Film and TV Review Essays
Author: Ian Condry
Keywords: Cultural Studies, Film, Japan, Literature, Northeast Asia, World/American History
How to Cite: Condry, I. (2004) “Katana Envy”, Education About Asia. 9(3). doi: https://doi.org/10.65959/eaa.629
The global spread of Japanese popular culture is neither new, nor exclusively Japanese, but what is new is a sense that in today’s media-saturated world, cultural communication is central to business and politics in previously unrecognized ways. For some, trade in Japanese culture represents a political “soft power” that makes Japan, and Japan’s national interests, attractive. Others see a marketing brand of “gross national cool” to be exploited for business purposes. Some businesspeople say Japan, even more than the US, is a touchstone for global, especially youth culture, trends. All of sudden, culture is cool. Can samurai tell us something about the power of cool going global? After watching a recent spate of samurai-related films from both the US and Japan, I was struck by how, as a teacher of Japanese culture, my initial reaction is to point out all things the films get wrong, and how my students couldn’t care less. I’m beginning to think there may be more productive ways of relating these pop culture icons that are part historical abomination, part cultural utopia, to the work we do as teachers. With the new cross-disciplinary interest in culture, I also think cultural scholars can contribute more than primarily pointing out faults. For what is interesting is not so much what the films get wrong, but the things they deem essential to get right.
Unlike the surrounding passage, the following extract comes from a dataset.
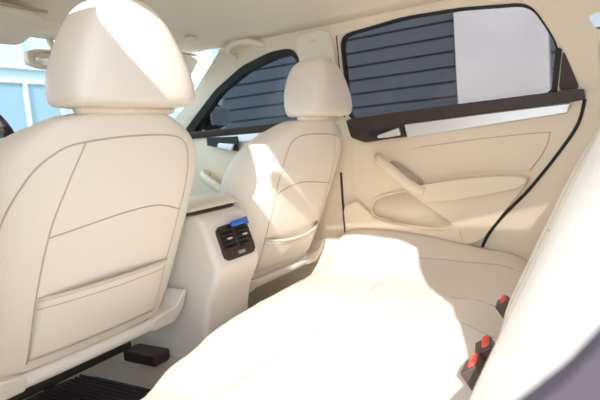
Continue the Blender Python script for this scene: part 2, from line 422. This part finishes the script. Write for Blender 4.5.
gh = empty('grab_handle', 'curved beige grab handle on the roof lining above the far front window', 'grab handle', (.53, 1.17, 1.08))
P = cr([RX(1.222, 1.058, 0), RX(1.224, 1.060, .02), RX(1.216, 1.078, .042), RX(1.175, 1.092, .046), RX(1.12, 1.090, .042), RX(1.092, 1.080, .02), RX(1.088, 1.078, 0)], 6)
MB().tube(P, .0105, 10, flat=1.0).out('handle_bar', HEAD, gh, True)
for y, z in ((1.222, 1.058), (1.089, 1.078)): MB().box((y-.014, z-.010, 0), (y+.014, z+.010, .010), RX).out('handle_mount', PLAST, gh, True, [('bev', .004)])
rooted(gh)

# B pillar top trim with belt anchor
pc = empty('pillar_cover', 'beige upper centre pillar cover between the far front and rear windows', 'pillar trim', (.62, .88, .8))
prism('cover_panel', rnd([(.945, .79), (.955, 1.045), (.94, 1.082), (.89, 1.088), (.84, 1.088), (.812, 1.075), (.825, .79)], 2, .15), RX, .001, .010, HEAD, pc, .004)
prism('belt_slot', rnd([(.838, .94), (.838, 1.00), (.829, 1.00), (.829, .94)], 1), RX, .010, .013, PLAST, pc, .001)
prism('cover_badge', rnd([(.905, 1.062), (.87, 1.064), (.87, 1.055), (.905, 1.053)], 1), RX, .010, .012, PLASTG, pc, .001)
rooted(pc)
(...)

The 2002 film Twilight Samurai (Tasogare Seibei), starring Sanada Hiroyuki (also in The Last Samurai), is a remarkable contrast because it takes place in roughly the same nineteenth century period, only here slightly before rather than slightly after the Meiji Restoration in 1868. This film, directed by Yamada Yoji, who also produced the Tora-san series, is in ways sentimental (the lead samurai is a good father and a feminist who encourages his young daughters to attend school), but is also steely-eyed in its portrayal of the class antagonisms that helped bring down the Shogunate military rule. “Twilight” himself, ridiculed by his fellows for not keeping up samurai appearances, is a humble, poverty-stricken, widower samurai, whose sword skills stand not simply for “honor” but for one of several competing visions of what is honorable.
One difference between the two films is the sense of social depth one gets in the ways the narrative is constructed, which in a way echoes a difference between how anthropologists view culture, and how I see culture being represented in the debates over soft power, or national culture as a marketing brand. In Twilight Samurai, the sword and Twilight’s skills with it are central, but in the background dead children keep floating by on the river. While the samurai bureaucrats are counting their stores and flirting with geisha, the farmers are in the midst of a severe famine. In The Last Samurai, the samurai village is a picture of the warrior’s life as zen poetry, and the East/West divide is paramount. In Twilight, it’s samurai against samurai, honor against honor, in a way that more deeply captures the contradictions of the cultural worlds we try to describe, as opposed to identifying a singular “Japanese culture” that exerts soft power beyond its borders. Showing the ideological processes at work in these different representations is perhaps more instructive than highlighting the errors.